Slightly later: Sloppy weather is going to keep the cats and me indoors. This is perfect weather for reading Dickens, but "unfortunately" I've already read all of Dickens, so I shall make do with Karl May, whose Ardistan and Djinnistan Mike Bishop recently sent me. I'm exactly halfway through it. According to the Britannica, May (1842-1912) was the "author of travel and adventure stories for young people, dealing with desert Arabs or with American Indians in the wild West, remarkable for the realistic detail that the author, who never traveled outside Germany, was able to achieve." His admirers included Hermann Hesse, Albert Schweitzer, and Albert Einstein, admirers enough to gratify any author.

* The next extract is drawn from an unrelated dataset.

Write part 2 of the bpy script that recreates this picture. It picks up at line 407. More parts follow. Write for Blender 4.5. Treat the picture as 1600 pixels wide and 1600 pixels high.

Also, Ticonderoga Publications has reissued my first collection, Ghost Seas, in handsome trade-paperback and hardcover editions, with blurbs and prefatory material by Howard Waldrop and Mike Bishop and a new afterword by myself, and featuring the original line-up of 14 stories from Asimov's Science Fiction, Ellery Queen's Mystery Magazine, Louis L'Amour Western Magazine, etc. (Round round git around I git around.) Because Ticonderoga is based in Australia, titles bearing its imprint are printed and bound by the UK branch of the very book manufactory I work for right here in Tennessee. This is taking the long way around, but par for the course with us internationally unknown authors.
Finally, my story "Sleepless Years," originally published in the October/November 2008 issue of F&SF, reappears in translation under the title "Une vie sans sommeil" in the automne edition (tome 10) of Fiction: Anthologie périodique de Fantasy & Science Fiction.
Hamlet, Revenge! -- Michael Innes
Stalky & Co. -- Rudyard Kipling
Whose Body? -- Dorothy L. Sayers
The Inimitable Jeeves -- P. G. Wodehouse
The Mother Hunt -- Rex Stout
The Door -- Mary Roberts Rinehart
Riders of the Silences -- Max Brand
Murder Must Advertise -- Dororthy L. Sayers
Miss Pym Disposes -- Josephine Tey
Appleby's End -- Michael Innes
Innes, Kipling, Sayers, Wodehouse, and Tey give it a decidedly English flavor, despite the presence of the Americans Stout, Rinehart (she of the Had I But Known school of mystery fiction), and Brand. Currently I'm deep into Deadline at Dawn, by another American, "William Irish" -- a Cornell Woolrich pen name -- but I still have plenty of Kipling, Sayers, Wodehouse, and Tey in reserve, and I'm sure they'll serve me well on those wintry evenings when nothing beats a cup of tea, a companionable cat (or two, or three), and a cracking good yarn.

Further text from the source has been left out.